Editorial Note

The information given above regarding the time and place of the meeting and the guest list is taken from the Stimson diary. The dinner, for which Churchill was host, was not an official meeting and no official record was made of the discussion. The conversation, however, did touch on certain aspects of official business, as indicated by the following extract from Stimson’s diary:

“We had a very good dinner and a very interesting talk afterwards. Churchill told us a very interesting account of his experiences just after he had been made Prime Minister when he was trying to rally the [Page 196] French nation into continuing the war by going over to North Africa and his conferences with the leaders of France at that time.
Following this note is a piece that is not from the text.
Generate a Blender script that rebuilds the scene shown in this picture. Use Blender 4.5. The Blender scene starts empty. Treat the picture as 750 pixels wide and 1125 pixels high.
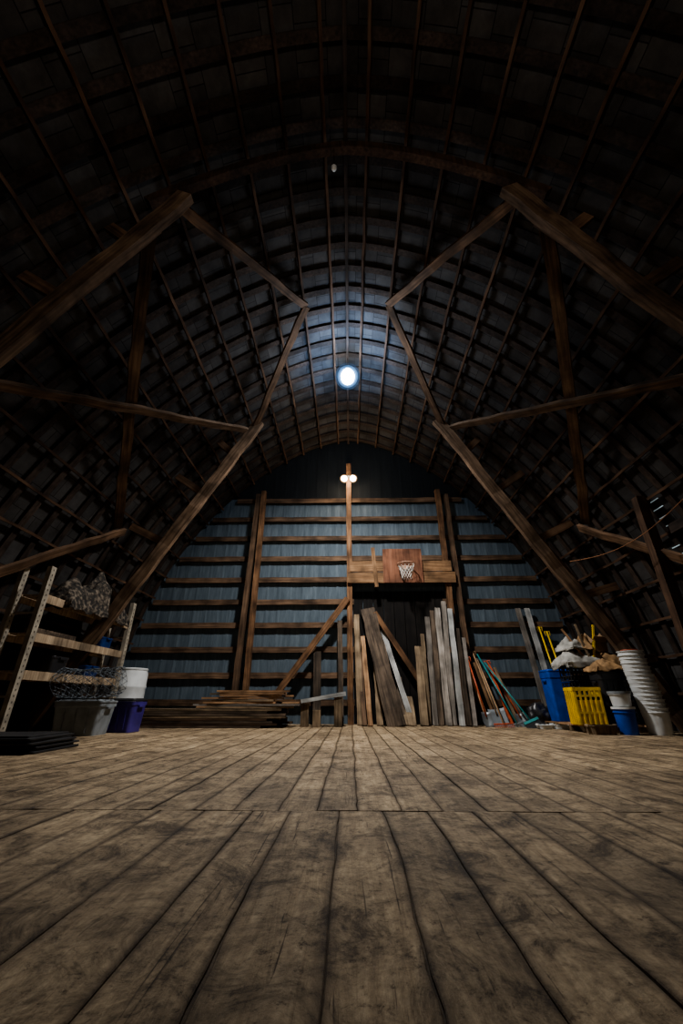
import bpy, bmesh, math, random
from mathutils import Vector, Matrix, noise
random.seed(7)
C = bpy.context.scene.collection
R0, AX = 8.28, -2.78           # gothic arch: radius, centre offset
TMAX = math.atan2(math.sqrt(R0**2-AX**2), -AX)
YB = 10.0

def cap(x): return 0.22*math.exp(-abs(x)/0.8)     # slightly softens the peak
def arch_x(z, r=R0): return AX+math.sqrt(max(0, r*r-z*z))
def arch_pt(t, side, r=R0):
    x = max(AX+r*math.cos(t), 0.0); z = r*math.sin(t)-cap(x)
    return side*x, z

# ------------------------------------------------------------ materials
def new_mat(name):
    m = bpy.data.materials.new(name); m.use_nodes = True
    nt = m.node_tree; b = nt.nodes['Principled BSDF']
    return m, nt, b
def N(nt, t, **kw):
    n = nt.nodes.new(t)
    for k, v in kw.items(): setattr(n, k, v)
    return n
def ramp(nt, stops):
    r = N(nt, 'ShaderNodeValToRGB'); e = r.color_ramp.elements
    while len(e) < len(stops): e.new(0.5)
    for i, (p, c) in enumerate(stops):
        e[i].position = p; e[i].color = (c[0], c[1], c[2], 1)
    return r
def wood(name, c1, c2, var=0.35, rough=0.8, scale=1.0):
    m, nt, b = new_mat(name); L = nt.links.new
    tc = N(nt, 'ShaderNodeTexCoord'); oi = N(nt, 'ShaderNodeObjectInfo')
    ad = N(nt, 'ShaderNodeVectorMath', operation='ADD')
    mu = N(nt, 'ShaderNodeMath', operation='MULTIPLY'); mu.inputs[1].default_value = 37
    L(oi.outputs['Random'], mu.inputs[0]); L(tc.outputs['Object'], ad.inputs[0]); L(mu.outputs[0], ad.inputs[1])
    mp = N(nt, 'ShaderNodeMapping'); mp.inputs['Scale'].default_value = (26*scale, 26*scale, 1.6*scale)
    L(ad.outputs[0], mp.inputs[0])
    n1 = N(nt, 'ShaderNodeTexNoise'); n1.inputs['Scale'].default_value = 1; n1.inputs['Detail'].default_value = 6
    L(mp.outputs[0], n1.inputs[0])
    n2 = N(nt, 'ShaderNodeTexNoise'); n2.inputs['Scale'].default_value = 2.5; n2.inputs['Detail'].default_value = 6
    L(ad.outputs[0], n2.inputs[0])
    r = ramp(nt, [(0.32, c1), (0.68, c2)]); L(n1.outputs[0], r.inputs[0])
    mr = N(nt, 'ShaderNodeMapRange'); mr.inputs[1].default_value = 0.32; mr.inputs[2].default_value = 0.68
    mr.inputs[3].default_value = 0.35; mr.inputs[4].default_value = 1.25; L(n2.outputs[0], mr.inputs[0])
    mr2 = N(nt, 'ShaderNodeMapRange'); mr2.inputs[3].default_value = 1-var; mr2.inputs[4].default_value = 1+var
    L(oi.outputs['Random'], mr2.inputs[0])
    m2 = N(nt, 'ShaderNodeMath', operation='MULTIPLY'); L(mr.outputs[0], m2.inputs[0]); L(mr2.outputs[0], m2.inputs[1])
    vm = N(nt, 'ShaderNodeVectorMath', operation='SCALE'); L(r.outputs[0], vm.inputs[0]); L(m2.outputs[0], vm.inputs['Scale'])
    L(vm.outputs[0], b.inputs['Base Color'])
    b.inputs['Roughness'].default_value = rough; b.inputs['Specular IOR Level'].default_value = 0.2
    bp = N(nt, 'ShaderNodeBump'); bp.inputs['Strength'].default_value = 0.4; bp.inputs['Distance'].default_value = 0.01
    L(n1.outputs[0], bp.inputs['Height']); L(bp.outputs[0], b.inputs['Normal'])
    return m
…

The talk drifted into a discussion of our strategic plans, Knox taking the lead with his usual vigor and lack of caution. He started out with an attack on the proposal to go ahead with the Far Eastern war in which he very evidently had the support of Beaverbrook. Churchill was, however, evidently on the other side and I put in a few remarks to show why such action in the Far East was absolutely necessary and how it need not interfere with the other main theatres of the war, provided only that the Navy would do its part with carriers. Then they drifted over onto the Super-Gymnast proposition where Churchill joined Knox in being very earnest for immediate action. Donovan also pitched in on that side. Again I had to put in a few words of caution, pointing out how thoroughly the matter had been studied by the War Department and some of the difficulties which that would be.”

Hull (vol. ii, p. 1153) indicates that he discussed the question of imperial tariff preferences and lend-lease with Churchill “while sitting beside him at a dinner at the White House on January 12.” Since there is no evidence that Hull was at the White House for lunch on January 12, the conversation to which Hull refers presumably took place during the dinner at the British Embassy. In an entry dated January 13, Long’s diary notes that Churchill had given “the official bludgeoning” to Hull’s plans for “political recrudescence through trade agreements”, which Long described as the cornerstone of Hull’s entire foreign policy. Long stated that at the Embassy dinner Churchill definitely refused to accept Hull’s proposal to include in the contract for “our compensation for Lend-Lease the agreement to discard the Empire tariff and trade program.” (The War Diary of Breckinridge Long, p. 242).

Also with reference to the dinner at the British Embassy, Morgenthau on January 13 described to a meeting of Treasury officials and others, including Hornbeck, recent developments relating to proposed financial assistance to China, including a long conversation of the previous evening with Halifax and then Churchill about possible direct payments to Chinese troops. For the text of Hornbeck’s memorandum describing the meeting at the Treasury, see Foreign Relations, 1942, China, p. 438, and for related documentation, see ibid., pp. 419 ff. John Morton Blum, From the Morgenthau Diaries: Tears of War, 1941–1943 (Boston: Houghton Mifflin Company, 1967), pp. 92–93, gives a parallel account which includes the statement that Morgenthau told Churchill that in the absence of significant aid Chiang Kai-shek might move closer to the Japanese and others of the “yellow races.”